As an added benefit, the draff and pot ale are consistently produced almost year round, which means there is virtually no seasonal variation. And unlike corn and sugarcane, which displace food crops and can potentially create food shortages, and their production is a net environmental negative, the use of whisky dregs is a win-win. Not only can its derivatives be a direct replacement to fossil fuels and other petroleum products, but they improve the environmental impact of the current disposal routes of whisky by-products.

Scotch whisky is made up of three ingredients: water, yeast and grain, typically barley. But as little as 7 percent of what comes out of the distillery is actual whisky. Since the remaining draff and pot ale have no commercial value, they represent both an operational and environmental cost for distillers to dispose of. That issue is solved by Celtic Renewables, which also functions as a waste management company.

It’s also a benefit to the biofuel company’s bottom line.

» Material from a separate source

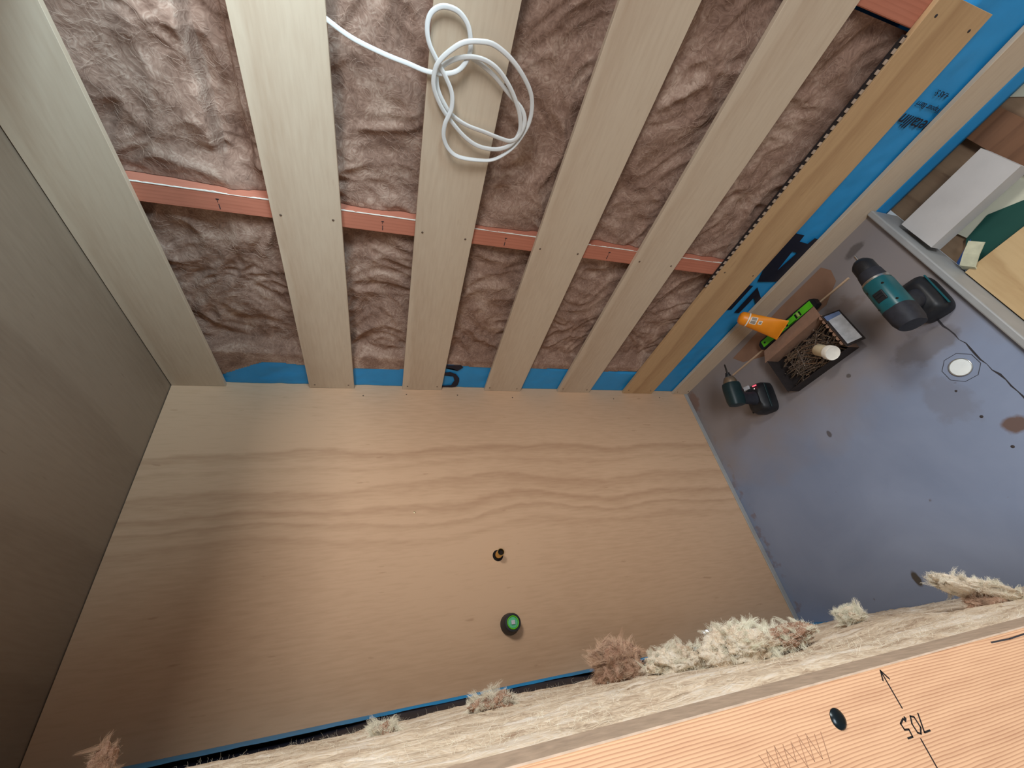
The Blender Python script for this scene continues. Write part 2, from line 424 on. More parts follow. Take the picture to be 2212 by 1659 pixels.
def flat_poly(polys, holes=None, yy=0.0123, name='printed_letter', parent=WRAP, mat=None):
    """(x, z) outlines printed on the wrap; small thickness"""
    bm = bmesh.new()
    for P in polys:
        vs = [bm.verts.new((x, yy, z)) for x, z in P]
        f = bm.faces.new(vs)
    bmesh.ops.triangulate(bm, faces=bm.faces)
    r = bmesh.ops.extrude_face_region(bm, geom=list(bm.faces))
    for v in r['geom']:
        if isinstance(v, bmesh.types.BMVert): v.co.y += 0.0006
    return bmobj(name, bm, mat or M_ink, parent)
# big block letter A (feet towards +x) with its open triangle, and the letters beside it
A_outer = [(0.823, 0.185), (0.821, 0.143), (0.80, 0.140), (0.797, 0.103), (0.818, 0.096), (0.815, 0.061), (0.727, 0.054), (0.649, 0.086), (0.640, 0.158), (0.704, 0.185)]
A_hole = [(0.764, 0.133), (0.763, 0.110), (0.690, 0.123)]
q = A_outer
flat_poly([[q[0], q[1], q[2], A_hole[0], A_hole[2], q[8], q[9]],
           [q[2], q[3], A_hole[1], A_hole[0]],
           [q[3], q[4], q[5], q[6], q[7], q[8], A_hole[2], A_hole[1]]])
flat_poly([[(0.622, 0.190), (0.622, 0.161), (0.512, 0.162), (0.505, 0.190)]])
flat_poly([[(0.618, 0.139), (0.563, 0.067), (0.538, 0.068), (0.573, 0.114)], [(0.618, 0.139), (0.573, 0.114), (0.50, 0.116), (0.50, 0.139)]])
flat_poly([[(0.136, 1.145), (0.139, 1.085), (0.127, 1.075), (0.105, 1.093), (0.118, 1.110), (0.120, 1.145)]], yy=0.0128)
flat_poly([[(0.092, 1.140), (0.097, 1.118), (0.086, 1.096), (0.072, 1.104), (0.077, 1.118), (0.075, 1.140)],
           [(0.086, 1.096), (0.062, 1.080), (0.043, 1.077), (0.046, 1.096), (0.072, 1.104)],
           [(0.043, 1.077), (0.018, 1.079), (0.006, 1.086), (0.016, 1.104), (0.046, 1.096)],
           [(0.006, 1.086), (0.002, 1.100), (0.002, 1.140), (0.010, 1.140), (0.016, 1.104)]], yy=0.0128)

def text_obj(name, body, size, mtx, mat, parent, extrude=0.0003, shear=0.0, bold=0.0):
    cu = bpy.data.curves.new(name, 'FONT'); cu.body = body; cu.size = size; cu.extrude = extrude; cu.resolution_u = 3
    cu.shear = shear; cu.offset = bold
    t = bpy.data.objects.new(name, cu); COL.objects.link(t)
    bpy.context.view_layer.update()
    me = bpy.data.meshes.new_from_object(t.evaluated_get(bpy.context.evaluated_depsgraph_get()))
    bpy.data.objects.remove(t)
    me.transform(mtx); me.materials.clear(); me.materials.append(mat)
    o = bpy.data.objects.new(name, me); COL.objects.link(o); o.parent = parent
    return o
def wall_text(body, size, x, z, **k):
    # reads upward (+z), tops of the letters towards -x, faces -y
    mt = Matrix(((0, -1, 0, x), (0, 0, -1, 0.0125), (1, 0, 0, z), (0, 0, 0, 1)))
    return text_obj('printed_text', body, size, mt, M_ink, WRAP, **k)
wall_text('metallin', 0.038, 1.150, 0.056, shear=0.25, bold=0.0003)
wall_text('s 2 Vapour Barri', 0.016, 1.178, 0.062, shear=0.15)
wall_text('4.AS 5:', 0.016, 1.206, 0.100, shear=0.15)

# studs and strips of the battened wall
def stud(x0, x1, y0, y1, z0, z1, label, mat=M_stud):
    o = boxobj('stud', (x0, y0, z0), (x1, y1, z1), mat, bevel=0.0015)
    return tag(o, label, 'timber stud')
st = stud(0.645, 0.690, 0.0125, 0.094, 0.285, 1.99, 'salmon orange treated stud crossing behind the strips in the middle of the wall')
# torn paper and glue line along the stud
bm = bmesh.new()
pv = None
for k in range(560):
    z = 0.34 + k * 0.003
    wdt = max(0.0, 0.0022 * (0.35 + 1.4 * noise.noise(Vector((z * 16, 7, 1))) + 0.5 * noise.noise(Vector((z * 120, 3, 1)))))
    cur = (bm.verts.new((0.6896, 0.0116, z)), bm.verts.new((0.6898 + wdt, 0.0116, z)), bm.verts.new((0.6898 + wdt, 0.0150, z)), bm.verts.new((0.6896, 0.0150, z)))
    if pv:
        for q_ in range(4): bm.faces.new((pv[q_], pv[(q_ + 1) % 4], cur[(q_ + 1) % 4], cur[q_]))
    pv = cur
bmobj('torn_paper_edge', bm, M_white, st)
for z in (1.70, 1.36, 1.05, .74):
    bm = bmesh.new(); bx(bm, (0.652, 0.0119, z), (0.664, 0.0128, z + 0.0016)); bx(bm, (0.668, 0.0119, z + 0.001), (0.676, 0.0128, z + 0.002)); bx(bm, (0.674, 0.0119, z - 0.002), (0.676, 0.0128, z + 0.004))
    bmobj('staple_mark', bm, M_seam, st)
stud(1.272, 1.318, 0.0125, 0.094, 0.285, 1.99, 'salmon orange treated stud beside the cut end of the orange tinted strip')

BATS = [(1.8475, 1.997, 1.6, 'topmost', M_bat), (1.452, 1.597, 1.6, '', M_bat), (1.141, 1.285, 1.6, '', M_bat),
        (0.823, 0.972, 1.6, '', M_bat), (0.5115, 0.659, 1.6, '', M_bat), (0.195, 0.345, 1.331, '', M_bat6), (-0.008, 0.083, 1.6, '', M_bat)]
BLAB = ['pale plywood strip tight under the plywood ceiling, topmost on the battened wall',
        'pale plywood strip second from the ceiling, the cable leaves from its lower edge',
        'pale plywood strip behind the white cable coil',
        'pale plywood strip just below the white cable coil',
        'pale plywood strip next above the orange tinted strip',
        'orange tinted plywood strip with a cut end, above the lettered blue wrap',
        'narrow plywood strip at the foot of the battened wall, along the grey tray']
for (z0, z1, xe, _, mt), lab in zip(BATS, BLAB):
    e = empty('batten', (0, 0, z0), 0, lab, 'batten')
    o = boxobj('board', (0.0005, 0.0, 0), (xe, 0.012, z1 - z0), mt, e, bevel=0.0006)
    if z1 < 1.99:
        for x in (0.022, 0.668):
            for dz in (0.018, (z1 - z0) - 0.018):
                if z0 < 0 and x > .5: continue
                screw_head('screw', (x + random.uniform(-.004, .004), -0.0002, dz), (0, -1, 0), 0.0028, M_screwD, e)
    if xe < 1.5:
        for dz in (0.022, 0.128): screw_head('screw', (1.300, -0.0002, dz), (0, -1, 0), 0.003, M_seam, e)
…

For traditional biofuel makers relying on corn and other commercial crops, up to 90 percent of their operational costs come from those raw materials. By using whisky by-products, Celtic Renewables feedstocks are cost neutral and already partially processed.

Simmers says the company is currently working with Tullibardine whisky distillery in Blackford, Scotland, and the Bio Base Europe Pilot Plant in Ghent, Belgium, to scale-up its process to commercially viable levels. "We hope to commence the planning and development of our first commercial scale production plant in 2015," says Simmers.

With Europe’s mandate that 10 percent of all fuels sold by 2020 must be biofuels, preferably from waste and residue feedstocks, the timing may be right for Celtic Renewables.